Даже укола, по-моему, никакого не делали, как-то там прочистили, и оттащили в угол. И суток двое я там отсыпался. Насколько я понял, там все после операции спали по двое суток, а санитары будят только на кормежку или в туалет. И только на третий день люди отходят, начинают говорить, покуривать.
В этом госпитале ГЛР (госпиталь легкораненых) я пролежал месяц с лишним, а как выздоровел, меня направили в 31-ю Гвардейскую дивизию. Назначили командиром отделения в роту автоматчиков 95-го полка, командовал которой капитан Степанченко. На редкость боевой офицер, у него уже тогда был орден Александра Невского. К себе в роту он подбирал одну молодежь, и поэтому она по праву считалась опорой командира полка. Я его, правда, там даже и не видел, а вот комдивом был подполковник Щербина.
Вот в этой роте я провоевал до второго ранения в конце июля. Вначале мы стояли в обороне, может даже и во 2-й линии, не помню точно, потому что нашу роту, как резерв постоянно куда-то бросали. Какие-то места прочесывали в поисках дезертиров и немецких шпионов. А 12-го, что ли, июля мы пошли в наступление.
Нас предупредили: «Начало атаки — залп эРэС!» Что такое «катюша» мы знали, а что такое эРэС, точно не знали. Даже испугались: «Что ещё за оружие такое?» Оказались те самые «катюши» и есть.
Боюсь сейчас ошибиться в названиях, но, по-моему, мы начали наступать от Ульяново что ли и все время двигались в сторону Карачева. Поначалу вроде шли во 2-й волне, потому что смутно помню, что впереди нас возникла какая-то задержка. Но там мощным огнем подавили всё, и пошли дальше. Немцы сильно сопротивлялись, особенно их авиация активно действовала, а нашей почему-то и не было. Но нас спасли 37-мм зенитки.

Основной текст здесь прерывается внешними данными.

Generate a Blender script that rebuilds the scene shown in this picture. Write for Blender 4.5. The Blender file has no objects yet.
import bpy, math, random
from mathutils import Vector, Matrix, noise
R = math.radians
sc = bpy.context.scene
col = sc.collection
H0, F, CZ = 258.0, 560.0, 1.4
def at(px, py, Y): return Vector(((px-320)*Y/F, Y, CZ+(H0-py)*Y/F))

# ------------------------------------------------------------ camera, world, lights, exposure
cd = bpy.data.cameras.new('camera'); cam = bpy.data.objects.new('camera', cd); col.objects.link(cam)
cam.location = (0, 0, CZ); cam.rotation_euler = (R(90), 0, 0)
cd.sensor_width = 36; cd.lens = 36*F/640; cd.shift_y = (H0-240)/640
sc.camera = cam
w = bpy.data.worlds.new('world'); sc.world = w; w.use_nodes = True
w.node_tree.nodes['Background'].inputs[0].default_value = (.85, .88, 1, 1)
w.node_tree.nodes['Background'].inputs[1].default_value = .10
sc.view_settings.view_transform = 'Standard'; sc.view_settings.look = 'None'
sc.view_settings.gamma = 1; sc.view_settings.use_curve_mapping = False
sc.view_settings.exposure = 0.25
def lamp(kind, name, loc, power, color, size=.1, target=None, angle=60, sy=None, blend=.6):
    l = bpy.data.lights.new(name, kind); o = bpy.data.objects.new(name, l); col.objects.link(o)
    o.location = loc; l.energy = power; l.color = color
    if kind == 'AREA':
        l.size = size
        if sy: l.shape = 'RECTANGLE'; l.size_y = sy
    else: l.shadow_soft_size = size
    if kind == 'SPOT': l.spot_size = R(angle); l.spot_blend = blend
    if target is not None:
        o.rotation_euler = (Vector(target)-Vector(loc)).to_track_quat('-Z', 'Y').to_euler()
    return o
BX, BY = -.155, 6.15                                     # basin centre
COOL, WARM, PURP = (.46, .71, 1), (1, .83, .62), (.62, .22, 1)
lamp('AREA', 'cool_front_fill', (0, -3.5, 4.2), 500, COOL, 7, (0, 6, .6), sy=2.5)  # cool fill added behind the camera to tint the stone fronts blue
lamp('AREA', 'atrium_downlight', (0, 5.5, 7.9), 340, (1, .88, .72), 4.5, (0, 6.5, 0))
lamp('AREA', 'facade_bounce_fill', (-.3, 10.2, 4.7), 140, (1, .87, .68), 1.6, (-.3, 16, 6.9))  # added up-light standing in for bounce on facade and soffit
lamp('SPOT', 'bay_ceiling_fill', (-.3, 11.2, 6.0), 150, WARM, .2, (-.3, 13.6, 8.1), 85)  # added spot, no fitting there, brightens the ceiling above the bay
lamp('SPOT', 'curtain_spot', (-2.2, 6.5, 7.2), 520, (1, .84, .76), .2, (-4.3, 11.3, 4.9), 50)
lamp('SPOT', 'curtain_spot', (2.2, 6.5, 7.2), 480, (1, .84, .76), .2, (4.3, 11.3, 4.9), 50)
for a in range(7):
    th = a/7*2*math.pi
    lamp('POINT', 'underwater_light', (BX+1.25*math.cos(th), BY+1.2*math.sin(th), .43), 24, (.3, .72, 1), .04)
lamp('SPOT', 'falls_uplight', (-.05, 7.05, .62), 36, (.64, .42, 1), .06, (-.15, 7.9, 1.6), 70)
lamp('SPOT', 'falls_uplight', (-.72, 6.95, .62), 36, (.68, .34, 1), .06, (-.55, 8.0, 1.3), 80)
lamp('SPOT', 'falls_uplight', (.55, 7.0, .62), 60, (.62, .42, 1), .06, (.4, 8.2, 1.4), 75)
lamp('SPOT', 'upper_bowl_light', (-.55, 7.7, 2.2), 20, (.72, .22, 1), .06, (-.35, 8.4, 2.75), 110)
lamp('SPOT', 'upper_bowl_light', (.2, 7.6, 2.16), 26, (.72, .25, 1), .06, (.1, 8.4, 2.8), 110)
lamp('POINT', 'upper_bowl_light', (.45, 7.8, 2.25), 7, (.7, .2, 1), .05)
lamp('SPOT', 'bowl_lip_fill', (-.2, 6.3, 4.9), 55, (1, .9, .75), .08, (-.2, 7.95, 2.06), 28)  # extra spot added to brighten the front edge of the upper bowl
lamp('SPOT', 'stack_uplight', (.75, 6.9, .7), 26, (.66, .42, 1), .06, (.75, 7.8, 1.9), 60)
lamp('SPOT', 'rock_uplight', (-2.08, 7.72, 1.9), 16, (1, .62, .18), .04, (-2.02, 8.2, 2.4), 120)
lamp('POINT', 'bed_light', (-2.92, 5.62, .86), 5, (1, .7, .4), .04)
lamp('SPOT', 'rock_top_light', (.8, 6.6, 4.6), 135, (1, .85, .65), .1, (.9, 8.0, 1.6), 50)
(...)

Они атакуют, а этот дивизион как даст заградительный огонь, и те особенно не лезут. Бомбят, но не так. В общем, как немецкую оборону проломили, так и преследовали его.
Немцы бегут, а мы еще сильнее. Сейчас бы я на пулемет, наверное, и не побежал, а тогда каждый день. Атака за атакой, атака за атакой…
Из тех боёв запомнился такой эпизод. Целый день преследовали немцев, и только к вечеру бой стал затихать. Я хриплю, считай с самого утра «Ура! Ура!» Кто остался от роты, собрались на окраине деревни, а за ней лес, и видим, как оставшиеся немцы стараются удрать в него.